Tuesday, January 29, 2013

Practicing our Faith

Since experiencing a deep conversion, just prior the the birth of our oldest daughter (and sometimes to the annoyance of those we love) we have made attending Mass on Sunday a priority.  The priests we have friended along the way all hold special places in our hearts and prayers.

Our "home" parishes have been of a wide variety.  And when we are on vacation we have been at Mass in an array of spaces and places.  Since learning we were coming to Chingola we wondered what it would be like in Zambia.  The parish we consider "our home" is Saints Peter and Paul.

It is natural for local changes, reflecting the culture, to influence the practical application of liturgy in any Mass.  One of the reasons, as I understand it, for the tightening of the Mass rubrics, and establishing a normalized Mass (GIRM) was because some local changes had gone too far.  People who really do not have the proper authority were introducing "unique" features that detracted from the purpose of Mass.

I hope I have not bored you.  Now to the gist of why I started this post.  The Masses here have been interesting.  The "flavor" of the Mass definitely depends on which priest is presider.  Our favored priest is the rector at the Don Bosco School, a Salesian, and from Poland.

Some of the differences:
Penitential rite, all kneeling.
Gloria, all standing.  Usually the old version, not the new.
Offertory -- everyone processes forward to place their offering into a basket held by altar servers.
The Great Amen isn't.  It is a normal Amen.
Before the concluding Euchatistic prayer  all stand and sing a song of Thanksgiving.
Eucharistic concluding prayer .. we kneel.
Sometimes there is a second collection where we again process forward to deposit our gift.
Announcements (there are no bulletins) we sit.
Closing prayer and dismissal .. we kneel.
Closing song .. we stand and leave.

On major feast days there is only one English Mass, and one Bemba Mass.  That means we are squeezed in, and overflow from the building.  The offering procession is long, and includes bringing various food items forward, plus the bread/wine.  These take no less than 2 1/2 hours to execute.

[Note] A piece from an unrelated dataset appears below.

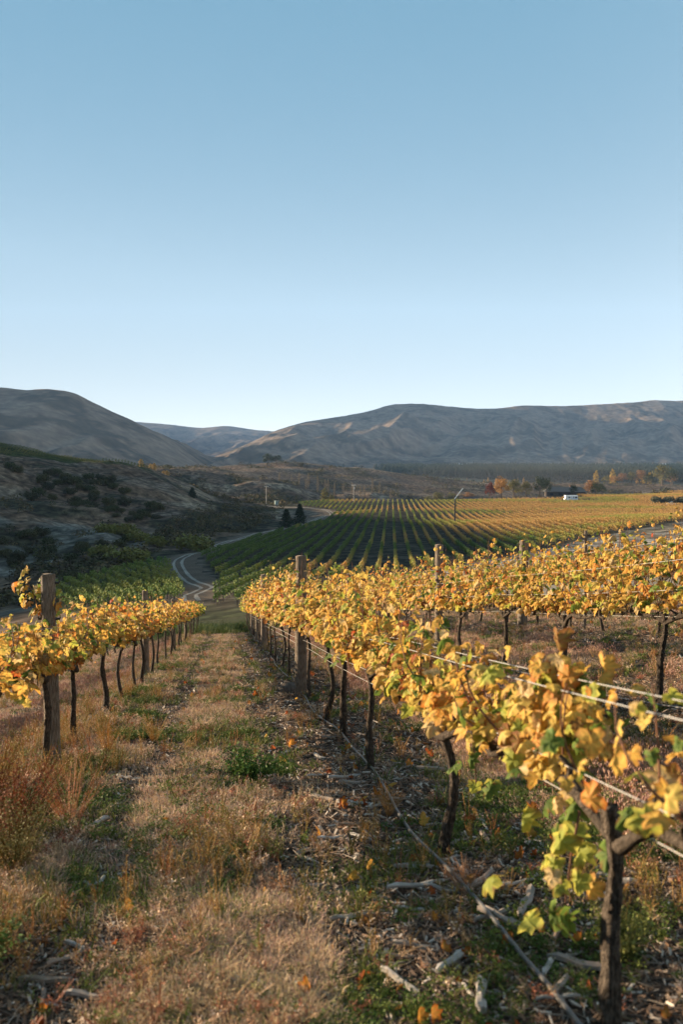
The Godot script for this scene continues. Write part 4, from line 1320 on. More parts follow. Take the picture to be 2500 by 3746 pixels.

There it is.  We are tempted, and sometimes fall for the temptation, to complain.  But, we remind ourselves that we have a Mass to attend, while it hard for us to understand, we remember that our Peruvian friends must have a  more difficult time.

Music is sometimes traditional, but usually it is accompanied by an electric keyboard complete with a strong disco type beat.  The singing is nasally, and quite harsh on the ears.  The acoustics are dreadful, which doesn't help when trying to understand what is being said.  The church is poorly constructed, benches are hard, flies always buzzing around, ventilation is open windows.  Most Zambians are not concerned about cleanliness (I've learned to breath shallowly in order not to notice, most of the time.)

I can go on and complain some more ... and I know it gets old.  But!!  Like I said, the Mass is the Mass.  It has a value far and above my petty observations.  There are a lot of things that feel "off."  But, we moved here, have no say in how things are done, and it will continue long after we leave.

Our best Sundays are those that make us the most uncomfortable, even though it doesn't feel that way.  It is truly a sacrifice to have to sit through poorly executed reading, homilies, heavily accented English, shrill singing, strong odors, stares from people, etc.  That is when we have to just accept, and be humbled.

When you come to visit, which I hope you can, we'll bring you along.  It is an experience you won't soon forget.